I struggle with this question often, because it’s the most difficult one to understand.
When people say the word ‘purpose’ they often mean something that is useful in any way to people, the world or basically anything. When something is created for a certain use it is purposeful.
If I would follow this reasoning, music is very purposeful. Music is created for the purpose of pleasure. It is created for relaxation, studying, to combat boredom and so on.
I have a few problems with this set of thinking about music. Just to name a few:
. Musicians put a lot of effort into their work and get very little appreciation for it.
. Music is always redirected to the listener and not the artist. People don’t really care about how an artist feels making music, they just care about the quality of the music.
So that’s where this question gets difficult. The overall population is never going to respect music the same way they respect doctors. Or people will always think that music is nothing more than a hobby (I’ve personally heard this one a lot).
In my opinion, jobs that are deamed as purposeful like politics, science, etc. all require a very big cognitive capability. Those are jobs that are very purposeful and demanding. Music isn't as important as a doctor saving someone's life, but there is as big of a cognitive and physical labour to it.
Musicians become musicians for the love of the game. We like this challenge, even though it's often seen as a less than job.
The fact that it's difficult, broad has a bright history and very difficult theory attached to it, makes it respected and worth it to learn and perfect.
Perfectionism. I don’t think it’s important to play something perfect.
The tradition is often:
It’s always good to play perfect when the rhythm is perfect or when the intonation is perfect; it’s also always okay to play the phrasing and dynamics imperfect.
I think this is a really bad mentality of music. Why is phrasing and conveying musicality not as important as getting the right notes? I remember music more when I get emotional during a concert opposed to music I hear played by a robot.
Humans are not robots and that’s a good thing. We can convey things on our instruments robots can’t.
This is interesting for me, because I don’t know for sure.
I am intuitive when thinking about phrasing, but not when I'm practising or performing.
I am very intuitive on where to phrase certain things in the music. I don’t think a lot about harmony; I also don’t do any musical analysis on my pieces. From my experience I never really have to do that, because it’s obvious most of the time. My intuition is sometimes wrong according to my violin teachers. In that case, I still don’t analyse the music, I just listen to recordings most of the times. I will also just think about the music. When I am on the train, when I am walking my dog. I am just going thru the music (the violin part or together witht he orchestral/piano part) and think about where the music tends to go the most; this is a musical analysis in some way, but still more intuitive than an actual analysis.

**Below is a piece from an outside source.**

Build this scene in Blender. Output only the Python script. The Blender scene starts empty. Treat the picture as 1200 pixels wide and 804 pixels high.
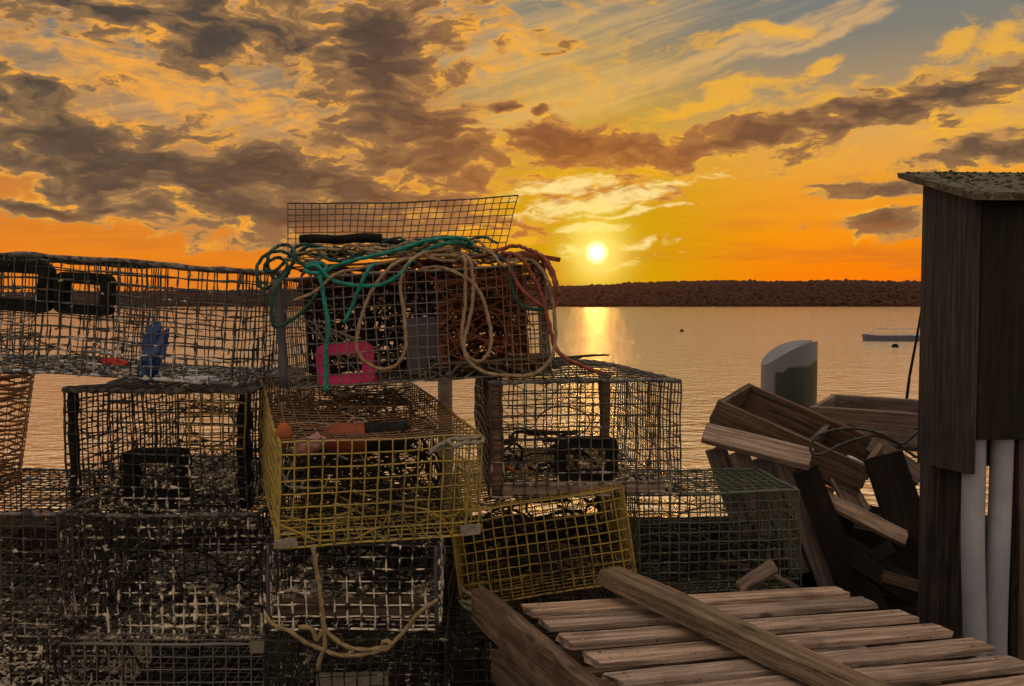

I never think about any technical jargon while thinking, I just try to imagine how it could sound the best. I do that very often (with/ without teacher or recordings).
The thinking part is intellectually very formulated; the violin technique is intellectually formulated. So I would say that 90-95% of my music is intellectually formulated.
The question is when is it intuitive? It’s intuitive when I forget what I have thought about before. It has happened to me that I am performing something and forgot how I practiced a certain phrase and just go with the flow.
This is very easy for me to remember.
I was scrolling through youtube at around 10 years old or so, I found a recording made by Arthur Grumieaux (Belgian classical violinist) who played Bach sonatas and partitas for solo violin. I watched the video, it wasn’t the original album though, it was a ‘reuploader’ who took the recording and put the sheet music to follow with as the video while listening. The first piece I heard from the album was Bach sonata no.1, movement 1: Adagio. This was a very interesting listening experience, because it had so many chords in it. I didn’t know violinist could play chords like that. It was so beautiful that I was scavenging the whole internet to find more recordings by this musician. Ultimately I fell onto multiple violinists and other instrumentalists (like orchestras, etc.).
This had a meaningful impact on me, because it started my interest in classical music.